At any rate, I am very glad to know that this ancient procedure is not going to disappear altogether and that in the interests of the business of Parliament it is only to be, as it were, rationed. There is one assurance I should like to ask from the noble Earl the Leader of the House, so far as he can give it: that this is not the beginning of a slippery slope and the House of Commons are not going to come back in a year or two and say that even the few occasions when this ceremony is still used interferes with their business and they cannot stand it any longer. That would be a great pity. I agree with the noble Viscount, Lord Dilhorne, that this is a most important constitutional ceremony, and although it may not be used in future so often as it has been in the past, I think it would be a thousand pities if it disappeared altogether.


My Lords, I am grateful to all the noble Lords in various quarters of the House who have been good enough to express themselves satisfied with the plans which have been outlined this afternoon. I am very glad that the noble Marquess stressed this inter-relationship between the two Houses and the Crown. I can only hope that, if this is possible, it will be still firmer in the future than it has been in the past. Certainly there is nothing intended here—and if it had been so intended it would not have secured the support of noble Lords—which will weaken that relationship.

The noble Marquess tried me rather high, as I think he realised, when he asked me to give an assurance about the mind of the House of Commons at some future date. He, of course, knows more about another place than I do, as also does the noble and learned Viscount, Lord Dilhorne. They both won their spurs there. I am afraid I never succeeded in making my way into that mysterious body, and, so far as I am concerned, their mind remains a mystery. I cannot give any assurance about what they will or will not do on some future occasion. All I can say is that while I am here this is the plan that I would agree to, and I should not myself, while I am Leader of the House, agree to any movement along the slippery slope to which the noble Marquess referred which impaired the relationship between the two Houses and the Crown.
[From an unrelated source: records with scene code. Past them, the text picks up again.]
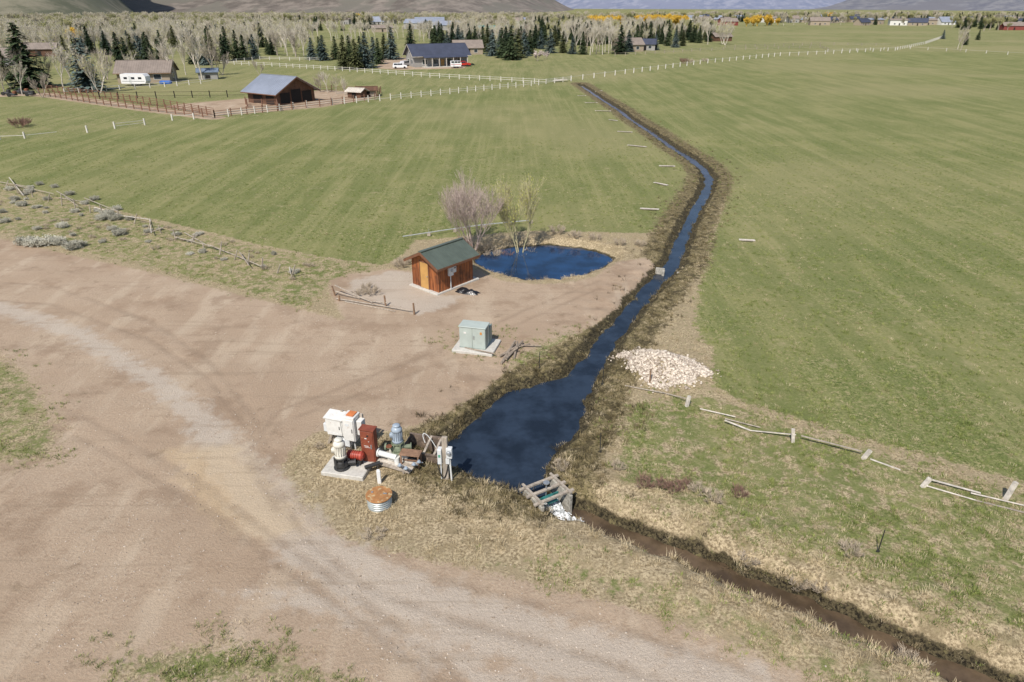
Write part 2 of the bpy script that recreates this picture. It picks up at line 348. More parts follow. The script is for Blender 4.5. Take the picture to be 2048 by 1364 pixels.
def bare(name,h,spread,mat,depth,seed,stems=1,leaf=None,leafn=0,leafs=.12,rr=1.,kids=(3,5),tw=.008,lift=.25,open_=(.12,.5)):
    random.seed(seed); b=MB()
    def rec(p,d,l,r,k):
        q=p; dd=d.copy(); seg=2 if k>0 else 1
        pts=[p]
        for i in range(seg):
            dd=(dd+Vector((U(-.18,.18),U(-.18,.18),U(-.02,.12)))).normalized(); q=q+dd*l/seg; pts.append(q)
        for i in range(seg):
            b.tube(pts[i],pts[i+1],max(tw,r*(1-.4*i/seg)),max(tw,r*(1-.4*(i+1)/seg)),mat,5 if r>.05 else 3,False)
        if k==0:
            for i in range(leafn):
                c_=pts[0].lerp(pts[-1],R())+Vector((U(-.15,.15),U(-.15,.15),U(-.15,.15))); s=leafs*U(.5,1.2)
                u_=Vector((U(-1,1),U(-1,1),U(-1,1))).normalized()*s; v_=Vector((U(-1,1),U(-1,1),U(-1,1))).normalized()*s
                b.add([c_-u_,c_-v_*.6,c_+u_,c_+v_*.6],[(0,1,2,3)],leaf)
            return
        nk=random.randint(*kids)
        for i in range(nk):
            f=U(.35,1.0); s=pts[0].lerp(pts[1],f*2) if f<.5 else pts[1].lerp(pts[2],f*2-1)
            a=U(0,6.283); side=Vector((math.cos(a),math.sin(a),0))*spread
            nd=(dd+side*U(.5,1.1)+Vector((0,0,lift))).normalized()
            rec(s,nd,l*U(.55,.78),r*.5,k-1)
        rec(pts[-1],(dd+Vector((U(-.2,.2),U(-.2,.2),.15))).normalized(),l*.7,r*.6,k-1)
    for s_ in range(stems):
        a=6.283*s_/max(1,stems)+U(-.4,.4); t=.0 if stems==1 else U(*open_)
        d=Vector((math.cos(a)*t,math.sin(a)*t,1)).normalized()
        rec(Vector((math.cos(a)*.12*(stems>1),math.sin(a)*.12*(stems>1),-.05)),d,h*U(.34,.42),h*.018*rr,depth)
    o=b.obj(name); return o
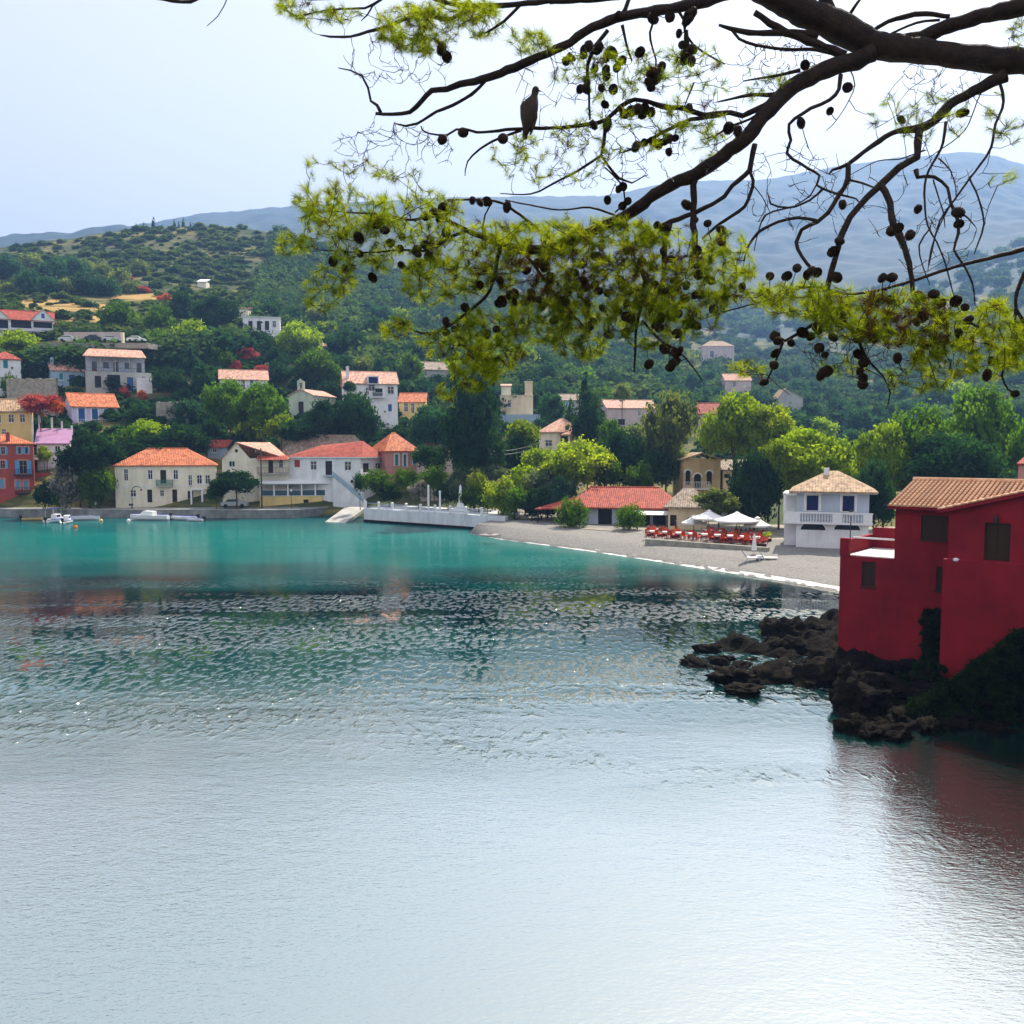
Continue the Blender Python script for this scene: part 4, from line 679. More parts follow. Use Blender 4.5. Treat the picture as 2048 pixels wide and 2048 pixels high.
mb = MB().box(-.02, W + .02, -.02, -.002, -.5, zb1 - .102); mb.obj('lower_wall', 'white_plaster', r)
mb = MB(); [mb.box(x, x + .22, -.5, -.28, zb1 + 1.062, H - .29) for x in (-1.25,)]; mb.obj('porch_post', 'white_paint', r); MB().box(-1.2, -.1, 1.5, 1.7, zb1 + .1, H - .51).obj('porch_side', 'white_paint', r); MB().box(-1.3, -.02, -.5, 5, H - .5, H - .3).obj('porch_roof', 'white_paint', r); MB().box(-1.25, -.01, -.33, 5, zb1 - .098, zb1 + .098).obj('side_terrace', 'white_paint', r); MB().box(-1.2, -.02, 1.2, 1.5, -.5, zb1 - .1).obj('porch_wall', 'white_plaster', r)
MB().box(2.4, 2.9, 3, 3.5, H + 1.1, H + 2.1).obj('chimney', 'white_plaster', r)
house('rose_gable_house', 'sliver of a pink house with rusty roof at the right edge above the red house', 'house', (2034, 74), (2110, 'a', -34), 1000, 925, 7, ('hip', 1.5), 'pink_plaster', 'tile_red', oh=.15, F=[(2052, 935, 2060, 950, 'w')])

# ------------------------------------------------------------------ crimson house on the rocks
RA, RB = P(1676, 1275, 44.5), P(1896, 1283, 41.2)
e = Vector((RB.x - RA.x, RB.y - RA.y, 0)); WR = e.length; e.normalize(); rzr = math.atan2(e.y, e.x)
red = thing('crimson_house', 'large crimson-red house with tiled roof standing on the dark shore rocks', 'house', (RA.x, RA.y, RA.z), rzr); LAND.append((1850, 1100, 'the crimson house'))
X, Yv = Vector((1, 0, 0)), Vector((0, 1, 0))
def rp(px, py, q=0): return lx(red, px, py, q)
_, zt = rp(1790, 1118); _, ze = rp(1790, 1008); xt, _ = rp(1790, 1060); xp, zp = rp(1698, 1077); DT = 4.6; DW = 7.4
def hole(a, b, c, d): (x0, z1), (x1, z0) = rp(a, b), rp(c, d); return (round(x0, 3), round(z0, 3), round(x1, 3), round(z1, 3))
hw = [(hole(1724, 1123, 1750, 1174), 'win'), (hole(1873, 1133, WR and 1895, 1183), 'win'), (hole(1843, 1030, 1895, 1082), 'win')]
xd0, zd1 = rp(1846, 1217); xd1 = WR - .05
hl = [h for h, _ in hw]; hl[1] = (hl[1][0], hl[1][1], min(hl[1][2], WR - .12), hl[1][3]); hl[2] = (hl[2][0], hl[2][1], min(hl[2][2], WR - .12), hl[2][3])
hd = (round(xd0, 3), -1.2, round(WR - .06, 3), round(zd1, 3))
mb = MB(); o0 = Vector((0, 0, 0))
grid_wall(mb, o0, X, Yv, WR, -2.5, zt, [hd, hl[0], hl[1]], .22)
grid_wall(mb, o0 + X * xt, X, Yv, WR - xt, zt, ze, [(hl[2][0] - xt, hl[2][1], hl[2][2] - xt, hl[2][3])], .22)
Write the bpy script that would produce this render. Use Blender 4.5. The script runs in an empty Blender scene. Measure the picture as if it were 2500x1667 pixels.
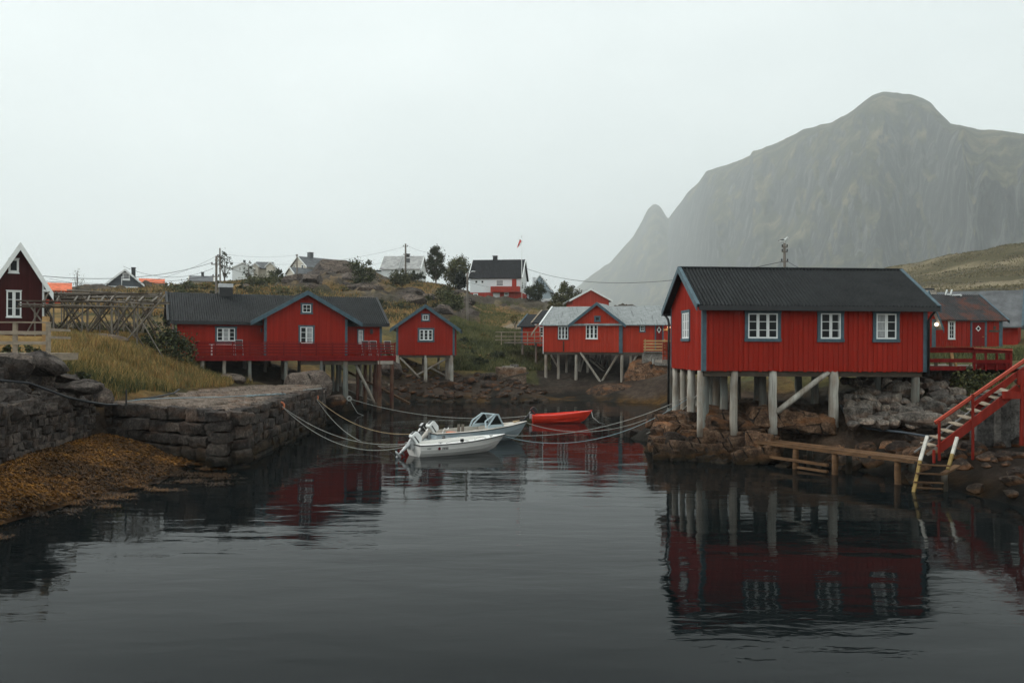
import bpy, bmesh, math, random
import numpy as np
from mathutils import Vector, Matrix
random.seed(7)
SC = bpy.context.scene
COL = SC.collection
R_ = math.radians

# ------------------------------------------------------------------ camera
FPX, HZ, CH, ROLL = 2200.0, 850.0, 4.5, R_(0.3)
cam_d = bpy.data.cameras.new('camera'); cam = bpy.data.objects.new('camera', cam_d); COL.objects.link(cam)
cam_d.sensor_width = 36; cam_d.lens = FPX/2500*36; cam_d.shift_y = (HZ-833.5)/2500
cam_d.clip_start = 0.1; cam_d.clip_end = 15000
RIGHT = Vector((math.cos(ROLL), 0, math.sin(ROLL))); UPV = Vector((-math.sin(ROLL), 0, math.cos(ROLL)))
cm = Matrix((RIGHT, UPV, Vector((0, -1, 0)))).transposed().to_4x4(); cm.translation = (0, 0, CH)
cam.matrix_world = cm
SC.camera = cam

# ------------------------------------------------------------------ sky, sun, exposure
SUN_EL, SUN_AZ = 38.0, -78.0        # azimuth from +Y, negative = left
world = bpy.data.worlds.new('World'); SC.world = world; world.use_nodes = True
nt = world.node_tree; bg = nt.nodes['Background']
sky = nt.nodes.new('ShaderNodeTexSky'); sky.sky_type = 'NISHITA'; sky.sun_disc = False
sky.sun_elevation = R_(SUN_EL); sky.sun_rotation = R_(SUN_AZ); sky.dust_density = 4.0; sky.air_density = 1.0
hs = nt.nodes.new('ShaderNodeHueSaturation'); hs.inputs['Saturation'].default_value = 0.10
mx = nt.nodes.new('ShaderNodeMix'); mx.data_type = 'RGBA'; mx.inputs[0].default_value = 0.80
mx.inputs[7].default_value = (8.6, 9.2, 9.15, 1)       # even overcast cloud deck
tc = nt.nodes.new('ShaderNodeTexCoord'); mpw = nt.nodes.new('ShaderNodeMapping'); mpw.inputs['Scale'].default_value = (1.0, 1.0, 2.2); nz = nt.nodes.new('ShaderNodeTexNoise'); nz.inputs['Scale'].default_value = 2.1; nz.inputs['Detail'].default_value = 5; nz.inputs['Roughness'].default_value = 0.5
crw = nt.nodes.new('ShaderNodeValToRGB'); crw.color_ramp.elements[0].position = 0.32; crw.color_ramp.elements[0].color = (6.3, 6.95, 7.0, 1); crw.color_ramp.elements[1].position = 0.66; crw.color_ramp.elements[1].color = (8.3, 8.9, 8.86, 1)
nt.links.new(tc.outputs['Generated'], mpw.inputs['Vector']); nt.links.new(mpw.outputs[0], nz.inputs['Vector']); nt.links.new(nz.outputs['Fac'], crw.inputs[0]); nt.links.new(crw.outputs[0], mx.inputs[7])
nt.links.new(sky.outputs[0], hs.inputs['Color']); nt.links.new(hs.outputs[0], mx.inputs[6]); nt.links.new(mx.outputs[2], bg.inputs['Color'])
bg.inputs['Strength'].default_value = 0.117
sd = bpy.data.lights.new('sun', 'SUN'); sd.energy = 1.5; sd.angle = R_(22); sd.color = (1.0, 0.96, 0.9)
sun = bpy.data.objects.new('sun', sd); COL.objects.link(sun)
_az, _el = R_(SUN_AZ), R_(SUN_EL)
sdir = Vector((math.sin(_az)*math.cos(_el), math.cos(_az)*math.cos(_el), math.sin(_el)))
sun.rotation_euler = sdir.to_track_quat('Z', 'Y').to_euler()
SC.view_settings.view_transform = 'Standard'; SC.view_settings.look = 'None'
SC.view_settings.exposure = 0.42; SC.view_settings.gamma = 1.0; SC.view_settings.use_curve_mapping = False
cy = SC.cycles
cy.max_bounces = 8; cy.diffuse_bounces = 2; cy.glossy_bounces = 3; cy.transmission_bounces = 2; cy.volume_bounces = 4; cy.transparent_max_bounces = 6
cy.use_denoising = True; cy.use_adaptive_sampling = True; cy.adaptive_threshold = 0.02
cy.caustics_reflective = False; cy.caustics_refractive = False; cy.sample_clamp_indirect = 4

# ------------------------------------------------------------------ photo pixel -> world
def ray(px, py):
    return RIGHT*((px-1250)/FPX) + UPV*(-(py-HZ)/FPX) + Vector((0, 1, 0))
CAM = Vector((0, 0, CH))
def P(px, py, Y): return CAM + ray(px, py)*Y
def onz(px, py, z=0.0):
    d = ray(px, py); return CAM + d*((z-CH)/d.z)

# ------------------------------------------------------------------ numpy noise
def _hash(ix, iy, iz, seed):
    with np.errstate(over='ignore'):
        h = (ix.astype(np.int64)*374761393 + iy.astype(np.int64)*668265263 + iz.astype(np.int64)*2147483647 + seed*1274126177) & 0xffffffff
        h = ((h ^ (h >> 13))*1274126177) & 0xffffffff
        h = ((h ^ (h >> 16))*2246822519) & 0xffffffff
    return ((h ^ (h >> 15)) & 0xffffff)/float(0xffffff)
def vnoise(p, seed=0):
    p = np.asarray(p, float); i = np.floor(p).astype(np.int64); f = p-i; f = f*f*(3-2*f)
    x, y, z = i[:, 0], i[:, 1], i[:, 2]; fx, fy, fz = f[:, 0], f[:, 1], f[:, 2]
    def c(a, b, d): return _hash(x+a, y+b, z+d, seed)
    x00 = c(0,0,0)*(1-fx)+c(1,0,0)*fx; x10 = c(0,1,0)*(1-fx)+c(1,1,0)*fx
    x01 = c(0,0,1)*(1-fx)+c(1,0,1)*fx; x11 = c(0,1,1)*(1-fx)+c(1,1,1)*fx
    return ((x00*(1-fy)+x10*fy)*(1-fz)+(x01*(1-fy)+x11*fy)*fz)*2-1
def fbm(p, octv=4, seed=0, gain=0.5):
    p = np.asarray(p, float); a, s, t = 1.0, 0.0, 0.0
    for o in range(octv):
        s = s + a*vnoise(p*(2.03**o), seed+o*17); t += a; a *= gain
    return s/t
def fbm2(x, y, scale, octv=4, seed=0, gain=0.5):
    x = np.asarray(x, float); y = np.asarray(y, float)
    return fbm(np.stack([x/scale, y/scale, np.zeros_like(x)+seed*1.37], -1), octv, seed, gain)

# ------------------------------------------------------------------ objects
def tag(o, label=None, cat=None, group=None, kind=None):
    if label: o['label'] = label
    if cat: o['category'] = cat
    if group: o['group'] = group
    if kind: o['kind'] = kind
    return o
def empty(name, loc, label=None, cat=None, group=None):
    o = bpy.data.objects.new(name, None); COL.objects.link(o); o.location = loc; o.empty_display_size = 0.3
    return tag(o, label, cat, group)
def link(o, parent=None):
    COL.objects.link(o)
    if parent is not None:
        o.parent = parent
        if parent.type == 'EMPTY': o.matrix_parent_inverse = Matrix.Translation(-Vector(parent.location))
    return o
def np_mesh(name, v, f, mat, parent=None, smooth=False, col=None, loc=None):
    """v (n,3), f (m,k) numpy arrays with equal sided faces"""
    v = np.asarray(v, np.float32); f = np.asarray(f, np.int32); k = f.shape[1]; m = len(f)
    me = bpy.data.meshes.new(name)
    me.vertices.add(len(v)); me.vertices.foreach_set('co', v.ravel())
    me.loops.add(m*k); me.loops.foreach_set('vertex_index', f.ravel())
    me.polygons.add(m); me.polygons.foreach_set('loop_start', np.arange(0, m*k, k, dtype=np.int32))
    me.polygons.foreach_set('loop_total', np.full(m, k, np.int32))
    if smooth: me.polygons.foreach_set('use_smooth', np.ones(m, bool))
    me.update(calc_edges=True)
    if col is not None:
        a = me.color_attributes.new('col', 'FLOAT_COLOR', 'POINT')
        c = np.ones((len(v), 4), np.float32); c[:, :col.shape[1]] = col; a.data.foreach_set('color', c.ravel())
    for mm in (mat if isinstance(mat, (list, tuple)) else [mat]): me.materials.append(mm)
    o = bpy.data.objects.new(name, me)
    if loc is not None: o.location = loc
    return link(o, parent)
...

I can only say to the noble and learned Viscount, Lord Dilhorne, that when the Bill is introduced there will be an opportunity for full discussion. We hope it will be non-controversial, and this means, I suppose, that before then we must hope that he will have been converted to the wisdom of these plans. The noble and learned Viscount is an ex-Lord Chancellor who has done great service: he is always completely accessible, and I am always completely accessible, and his ideas will I am sure be of interest. However, I hope that when the time comes he will recognise that almost every conceivable variation has already been considered, and that he will join the rest of the House in giving a welcome to the Bill.